■ **EXERCISE INPUTS**
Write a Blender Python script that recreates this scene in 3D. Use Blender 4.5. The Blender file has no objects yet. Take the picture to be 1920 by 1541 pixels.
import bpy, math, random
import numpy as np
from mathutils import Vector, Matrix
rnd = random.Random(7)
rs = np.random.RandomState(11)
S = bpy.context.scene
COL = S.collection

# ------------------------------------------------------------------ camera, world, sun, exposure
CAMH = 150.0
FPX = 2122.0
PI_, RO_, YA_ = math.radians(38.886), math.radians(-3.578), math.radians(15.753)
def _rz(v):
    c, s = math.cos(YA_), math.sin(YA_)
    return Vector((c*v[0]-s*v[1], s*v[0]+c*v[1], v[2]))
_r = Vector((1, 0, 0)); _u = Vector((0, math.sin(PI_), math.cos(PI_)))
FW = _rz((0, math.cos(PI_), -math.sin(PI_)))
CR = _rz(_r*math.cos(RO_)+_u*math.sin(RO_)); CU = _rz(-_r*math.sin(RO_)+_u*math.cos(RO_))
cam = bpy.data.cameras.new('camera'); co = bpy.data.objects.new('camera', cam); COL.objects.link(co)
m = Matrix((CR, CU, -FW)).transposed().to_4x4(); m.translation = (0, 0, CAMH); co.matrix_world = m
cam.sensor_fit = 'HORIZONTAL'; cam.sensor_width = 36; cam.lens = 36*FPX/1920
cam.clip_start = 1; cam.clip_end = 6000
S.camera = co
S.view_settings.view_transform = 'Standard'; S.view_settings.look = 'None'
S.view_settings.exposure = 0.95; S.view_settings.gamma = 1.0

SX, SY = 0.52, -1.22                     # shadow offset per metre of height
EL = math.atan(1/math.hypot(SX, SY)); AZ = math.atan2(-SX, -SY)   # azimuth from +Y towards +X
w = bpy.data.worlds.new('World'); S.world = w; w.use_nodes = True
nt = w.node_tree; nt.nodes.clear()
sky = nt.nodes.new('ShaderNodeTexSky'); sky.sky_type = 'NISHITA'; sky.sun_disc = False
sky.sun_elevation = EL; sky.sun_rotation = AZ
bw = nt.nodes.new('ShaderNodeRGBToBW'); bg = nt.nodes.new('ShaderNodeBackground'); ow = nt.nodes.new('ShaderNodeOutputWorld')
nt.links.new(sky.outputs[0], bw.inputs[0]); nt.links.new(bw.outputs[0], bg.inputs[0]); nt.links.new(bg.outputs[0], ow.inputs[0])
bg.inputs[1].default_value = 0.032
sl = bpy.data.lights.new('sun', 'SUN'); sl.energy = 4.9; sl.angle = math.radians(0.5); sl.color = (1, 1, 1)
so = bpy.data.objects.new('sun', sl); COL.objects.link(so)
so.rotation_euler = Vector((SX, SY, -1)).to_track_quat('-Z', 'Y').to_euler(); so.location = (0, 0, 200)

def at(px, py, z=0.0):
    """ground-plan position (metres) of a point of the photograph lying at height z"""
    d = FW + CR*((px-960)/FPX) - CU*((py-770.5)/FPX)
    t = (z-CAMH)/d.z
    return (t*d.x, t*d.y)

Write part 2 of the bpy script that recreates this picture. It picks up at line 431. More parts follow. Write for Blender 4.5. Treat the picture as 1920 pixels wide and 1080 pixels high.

■ **WRITTEN EXERCISE**
Write down all the entries again without a single difference.

■ **THE REPLY**
Write a Blender Python script that recreates this scene in 3D. Use Blender 4.5. The Blender file has no objects yet. Take the picture to be 1920 by 1541 pixels.
import bpy, math, random
import numpy as np
from mathutils import Vector, Matrix
rnd = random.Random(7)
rs = np.random.RandomState(11)
S = bpy.context.scene
COL = S.collection

# ------------------------------------------------------------------ camera, world, sun, exposure
CAMH = 150.0
FPX = 2122.0
PI_, RO_, YA_ = math.radians(38.886), math.radians(-3.578), math.radians(15.753)
def _rz(v):
    c, s = math.cos(YA_), math.sin(YA_)
    return Vector((c*v[0]-s*v[1], s*v[0]+c*v[1], v[2]))
_r = Vector((1, 0, 0)); _u = Vector((0, math.sin(PI_), math.cos(PI_)))
FW = _rz((0, math.cos(PI_), -math.sin(PI_)))
CR = _rz(_r*math.cos(RO_)+_u*math.sin(RO_)); CU = _rz(-_r*math.sin(RO_)+_u*math.cos(RO_))
cam = bpy.data.cameras.new('camera'); co = bpy.data.objects.new('camera', cam); COL.objects.link(co)
m = Matrix((CR, CU, -FW)).transposed().to_4x4(); m.translation = (0, 0, CAMH); co.matrix_world = m
cam.sensor_fit = 'HORIZONTAL'; cam.sensor_width = 36; cam.lens = 36*FPX/1920
cam.clip_start = 1; cam.clip_end = 6000
S.camera = co
S.view_settings.view_transform = 'Standard'; S.view_settings.look = 'None'
S.view_settings.exposure = 0.95; S.view_settings.gamma = 1.0

SX, SY = 0.52, -1.22                     # shadow offset per metre of height
EL = math.atan(1/math.hypot(SX, SY)); AZ = math.atan2(-SX, -SY)   # azimuth from +Y towards +X
w = bpy.data.worlds.new('World'); S.world = w; w.use_nodes = True
nt = w.node_tree; nt.nodes.clear()
sky = nt.nodes.new('ShaderNodeTexSky'); sky.sky_type = 'NISHITA'; sky.sun_disc = False
sky.sun_elevation = EL; sky.sun_rotation = AZ
bw = nt.nodes.new('ShaderNodeRGBToBW'); bg = nt.nodes.new('ShaderNodeBackground'); ow = nt.nodes.new('ShaderNodeOutputWorld')
nt.links.new(sky.outputs[0], bw.inputs[0]); nt.links.new(bw.outputs[0], bg.inputs[0]); nt.links.new(bg.outputs[0], ow.inputs[0])
bg.inputs[1].default_value = 0.032
sl = bpy.data.lights.new('sun', 'SUN'); sl.energy = 4.9; sl.angle = math.radians(0.5); sl.color = (1, 1, 1)
so = bpy.data.objects.new('sun', sl); COL.objects.link(so)
so.rotation_euler = Vector((SX, SY, -1)).to_track_quat('-Z', 'Y').to_euler(); so.location = (0, 0, 200)

def at(px, py, z=0.0):
    """ground-plan position (metres) of a point of the photograph lying at height z"""
    d = FW + CR*((px-960)/FPX) - CU*((py-770.5)/FPX)
    t = (z-CAMH)/d.z
    return (t*d.x, t*d.y)

Write part 2 of the bpy script that recreates this picture. It picks up at line 431. More parts follow. Write for Blender 4.5. Treat the picture as 1920 pixels wide and 1080 pixels high.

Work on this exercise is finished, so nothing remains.